> **Provided material**:
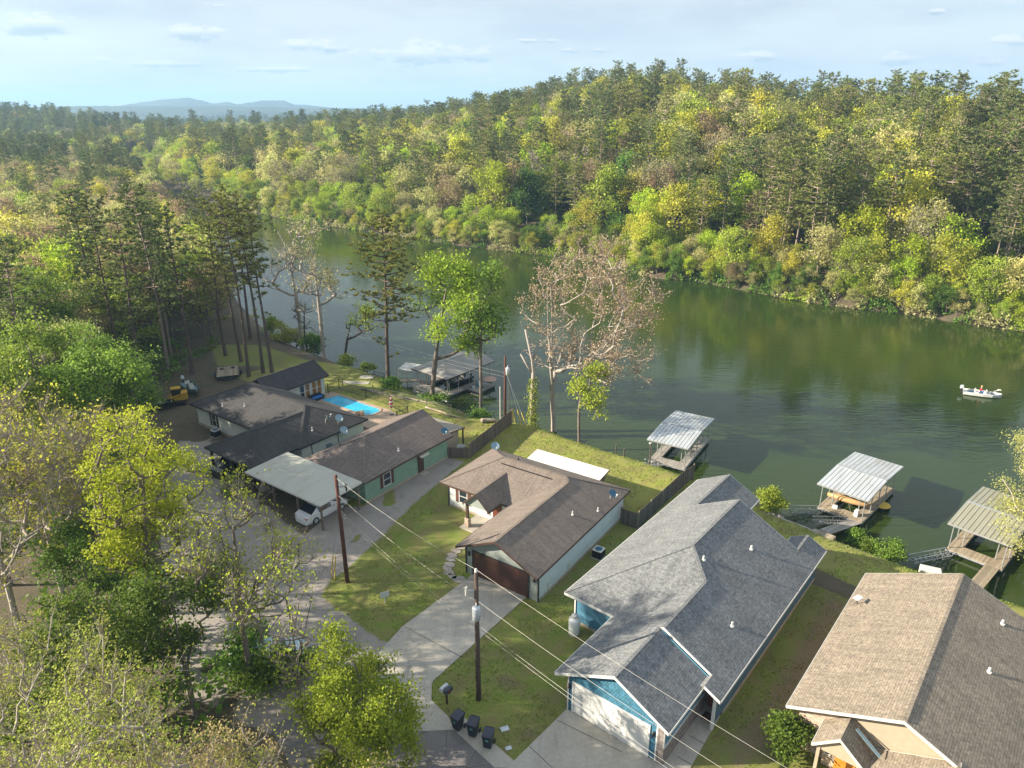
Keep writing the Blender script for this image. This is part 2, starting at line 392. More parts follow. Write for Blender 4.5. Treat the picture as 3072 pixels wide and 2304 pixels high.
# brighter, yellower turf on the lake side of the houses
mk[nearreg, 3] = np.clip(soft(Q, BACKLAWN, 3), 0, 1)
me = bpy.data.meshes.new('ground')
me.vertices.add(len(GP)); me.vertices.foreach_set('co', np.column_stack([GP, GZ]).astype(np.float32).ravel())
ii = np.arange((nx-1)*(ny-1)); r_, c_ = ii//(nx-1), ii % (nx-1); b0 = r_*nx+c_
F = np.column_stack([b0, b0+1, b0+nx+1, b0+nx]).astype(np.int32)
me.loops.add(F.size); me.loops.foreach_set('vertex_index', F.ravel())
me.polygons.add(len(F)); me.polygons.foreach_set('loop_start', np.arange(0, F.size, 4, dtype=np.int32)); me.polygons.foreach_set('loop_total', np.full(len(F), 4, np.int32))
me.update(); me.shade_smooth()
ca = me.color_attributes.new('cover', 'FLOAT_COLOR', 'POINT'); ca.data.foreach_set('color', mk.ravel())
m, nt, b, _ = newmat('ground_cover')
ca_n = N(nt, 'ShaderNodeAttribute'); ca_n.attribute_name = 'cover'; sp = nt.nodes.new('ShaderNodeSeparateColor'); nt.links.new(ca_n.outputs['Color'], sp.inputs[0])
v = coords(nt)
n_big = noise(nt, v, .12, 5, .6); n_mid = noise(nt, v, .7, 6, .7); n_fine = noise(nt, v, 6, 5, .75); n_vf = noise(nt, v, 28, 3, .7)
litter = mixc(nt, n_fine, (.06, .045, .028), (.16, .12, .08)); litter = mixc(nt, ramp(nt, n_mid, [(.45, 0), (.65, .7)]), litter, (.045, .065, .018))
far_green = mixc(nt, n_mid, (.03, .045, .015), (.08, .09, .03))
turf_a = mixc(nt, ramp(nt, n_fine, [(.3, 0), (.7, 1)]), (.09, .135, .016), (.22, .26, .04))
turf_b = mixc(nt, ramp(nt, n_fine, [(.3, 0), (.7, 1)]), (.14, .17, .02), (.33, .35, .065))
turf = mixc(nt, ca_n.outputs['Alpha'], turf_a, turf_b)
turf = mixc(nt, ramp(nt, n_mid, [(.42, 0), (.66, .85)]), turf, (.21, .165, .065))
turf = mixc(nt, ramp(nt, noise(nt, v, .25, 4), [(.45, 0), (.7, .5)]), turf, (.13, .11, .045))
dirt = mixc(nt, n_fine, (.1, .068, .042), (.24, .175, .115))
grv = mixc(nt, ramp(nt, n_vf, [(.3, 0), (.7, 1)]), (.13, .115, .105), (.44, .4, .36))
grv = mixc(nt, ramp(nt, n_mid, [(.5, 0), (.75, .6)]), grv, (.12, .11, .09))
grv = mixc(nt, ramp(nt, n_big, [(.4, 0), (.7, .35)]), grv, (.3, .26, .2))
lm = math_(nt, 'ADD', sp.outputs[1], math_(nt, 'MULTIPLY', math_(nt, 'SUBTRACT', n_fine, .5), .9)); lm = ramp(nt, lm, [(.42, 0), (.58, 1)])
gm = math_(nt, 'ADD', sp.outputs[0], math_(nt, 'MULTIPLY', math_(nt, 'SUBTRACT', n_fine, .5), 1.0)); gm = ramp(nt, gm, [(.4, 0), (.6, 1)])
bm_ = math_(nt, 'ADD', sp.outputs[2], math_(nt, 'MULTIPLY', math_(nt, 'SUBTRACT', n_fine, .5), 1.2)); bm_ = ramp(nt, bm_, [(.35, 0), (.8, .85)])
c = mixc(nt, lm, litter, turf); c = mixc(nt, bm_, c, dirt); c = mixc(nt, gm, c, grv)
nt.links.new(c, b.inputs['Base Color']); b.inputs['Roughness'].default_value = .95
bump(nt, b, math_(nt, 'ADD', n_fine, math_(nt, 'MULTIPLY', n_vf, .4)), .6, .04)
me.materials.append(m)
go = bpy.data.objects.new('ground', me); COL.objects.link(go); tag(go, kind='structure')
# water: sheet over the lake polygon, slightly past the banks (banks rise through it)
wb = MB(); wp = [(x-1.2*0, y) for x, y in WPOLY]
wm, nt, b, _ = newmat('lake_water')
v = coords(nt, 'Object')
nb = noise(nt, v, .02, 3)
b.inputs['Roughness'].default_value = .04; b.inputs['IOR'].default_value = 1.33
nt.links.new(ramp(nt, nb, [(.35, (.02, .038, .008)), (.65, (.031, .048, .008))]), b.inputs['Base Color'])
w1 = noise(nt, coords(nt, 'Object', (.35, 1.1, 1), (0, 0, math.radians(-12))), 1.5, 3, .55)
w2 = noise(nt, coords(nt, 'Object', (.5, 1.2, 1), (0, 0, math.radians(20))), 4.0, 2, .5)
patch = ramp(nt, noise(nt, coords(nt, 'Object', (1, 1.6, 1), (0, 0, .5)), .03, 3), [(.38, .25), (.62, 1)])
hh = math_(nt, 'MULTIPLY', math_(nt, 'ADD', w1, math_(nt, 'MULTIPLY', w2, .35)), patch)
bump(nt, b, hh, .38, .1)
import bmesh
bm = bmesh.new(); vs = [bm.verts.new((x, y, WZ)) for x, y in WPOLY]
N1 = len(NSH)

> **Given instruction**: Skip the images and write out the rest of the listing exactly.

> **Completed exercise**:
Keep writing the Blender script for this image. This is part 2, starting at line 392. More parts follow. Write for Blender 4.5. Treat the picture as 3072 pixels wide and 2304 pixels high.
# brighter, yellower turf on the lake side of the houses
mk[nearreg, 3] = np.clip(soft(Q, BACKLAWN, 3), 0, 1)
me = bpy.data.meshes.new('ground')
me.vertices.add(len(GP)); me.vertices.foreach_set('co', np.column_stack([GP, GZ]).astype(np.float32).ravel())
ii = np.arange((nx-1)*(ny-1)); r_, c_ = ii//(nx-1), ii % (nx-1); b0 = r_*nx+c_
F = np.column_stack([b0, b0+1, b0+nx+1, b0+nx]).astype(np.int32)
me.loops.add(F.size); me.loops.foreach_set('vertex_index', F.ravel())
me.polygons.add(len(F)); me.polygons.foreach_set('loop_start', np.arange(0, F.size, 4, dtype=np.int32)); me.polygons.foreach_set('loop_total', np.full(len(F), 4, np.int32))
me.update(); me.shade_smooth()
ca = me.color_attributes.new('cover', 'FLOAT_COLOR', 'POINT'); ca.data.foreach_set('color', mk.ravel())
m, nt, b, _ = newmat('ground_cover')
ca_n = N(nt, 'ShaderNodeAttribute'); ca_n.attribute_name = 'cover'; sp = nt.nodes.new('ShaderNodeSeparateColor'); nt.links.new(ca_n.outputs['Color'], sp.inputs[0])
v = coords(nt)
n_big = noise(nt, v, .12, 5, .6); n_mid = noise(nt, v, .7, 6, .7); n_fine = noise(nt, v, 6, 5, .75); n_vf = noise(nt, v, 28, 3, .7)
litter = mixc(nt, n_fine, (.06, .045, .028), (.16, .12, .08)); litter = mixc(nt, ramp(nt, n_mid, [(.45, 0), (.65, .7)]), litter, (.045, .065, .018))
far_green = mixc(nt, n_mid, (.03, .045, .015), (.08, .09, .03))
turf_a = mixc(nt, ramp(nt, n_fine, [(.3, 0), (.7, 1)]), (.09, .135, .016), (.22, .26, .04))
turf_b = mixc(nt, ramp(nt, n_fine, [(.3, 0), (.7, 1)]), (.14, .17, .02), (.33, .35, .065))
turf = mixc(nt, ca_n.outputs['Alpha'], turf_a, turf_b)
turf = mixc(nt, ramp(nt, n_mid, [(.42, 0), (.66, .85)]), turf, (.21, .165, .065))
turf = mixc(nt, ramp(nt, noise(nt, v, .25, 4), [(.45, 0), (.7, .5)]), turf, (.13, .11, .045))
dirt = mixc(nt, n_fine, (.1, .068, .042), (.24, .175, .115))
grv = mixc(nt, ramp(nt, n_vf, [(.3, 0), (.7, 1)]), (.13, .115, .105), (.44, .4, .36))
grv = mixc(nt, ramp(nt, n_mid, [(.5, 0), (.75, .6)]), grv, (.12, .11, .09))
grv = mixc(nt, ramp(nt, n_big, [(.4, 0), (.7, .35)]), grv, (.3, .26, .2))
lm = math_(nt, 'ADD', sp.outputs[1], math_(nt, 'MULTIPLY', math_(nt, 'SUBTRACT', n_fine, .5), .9)); lm = ramp(nt, lm, [(.42, 0), (.58, 1)])
gm = math_(nt, 'ADD', sp.outputs[0], math_(nt, 'MULTIPLY', math_(nt, 'SUBTRACT', n_fine, .5), 1.0)); gm = ramp(nt, gm, [(.4, 0), (.6, 1)])
bm_ = math_(nt, 'ADD', sp.outputs[2], math_(nt, 'MULTIPLY', math_(nt, 'SUBTRACT', n_fine, .5), 1.2)); bm_ = ramp(nt, bm_, [(.35, 0), (.8, .85)])
c = mixc(nt, lm, litter, turf); c = mixc(nt, bm_, c, dirt); c = mixc(nt, gm, c, grv)
nt.links.new(c, b.inputs['Base Color']); b.inputs['Roughness'].default_value = .95
bump(nt, b, math_(nt, 'ADD', n_fine, math_(nt, 'MULTIPLY', n_vf, .4)), .6, .04)
me.materials.append(m)
go = bpy.data.objects.new('ground', me); COL.objects.link(go); tag(go, kind='structure')
# water: sheet over the lake polygon, slightly past the banks (banks rise through it)
wb = MB(); wp = [(x-1.2*0, y) for x, y in WPOLY]
wm, nt, b, _ = newmat('lake_water')
v = coords(nt, 'Object')
nb = noise(nt, v, .02, 3)
b.inputs['Roughness'].default_value = .04; b.inputs['IOR'].default_value = 1.33
nt.links.new(ramp(nt, nb, [(.35, (.02, .038, .008)), (.65, (.031, .048, .008))]), b.inputs['Base Color'])
w1 = noise(nt, coords(nt, 'Object', (.35, 1.1, 1), (0, 0, math.radians(-12))), 1.5, 3, .55)
w2 = noise(nt, coords(nt, 'Object', (.5, 1.2, 1), (0, 0, math.radians(20))), 4.0, 2, .5)
patch = ramp(nt, noise(nt, coords(nt, 'Object', (1, 1.6, 1), (0, 0, .5)), .03, 3), [(.38, .25), (.62, 1)])
hh = math_(nt, 'MULTIPLY', math_(nt, 'ADD', w1, math_(nt, 'MULTIPLY', w2, .35)), patch)
bump(nt, b, hh, .38, .1)
import bmesh
bm = bmesh.new(); vs = [bm.verts.new((x, y, WZ)) for x, y in WPOLY]
N1 = len(NSH)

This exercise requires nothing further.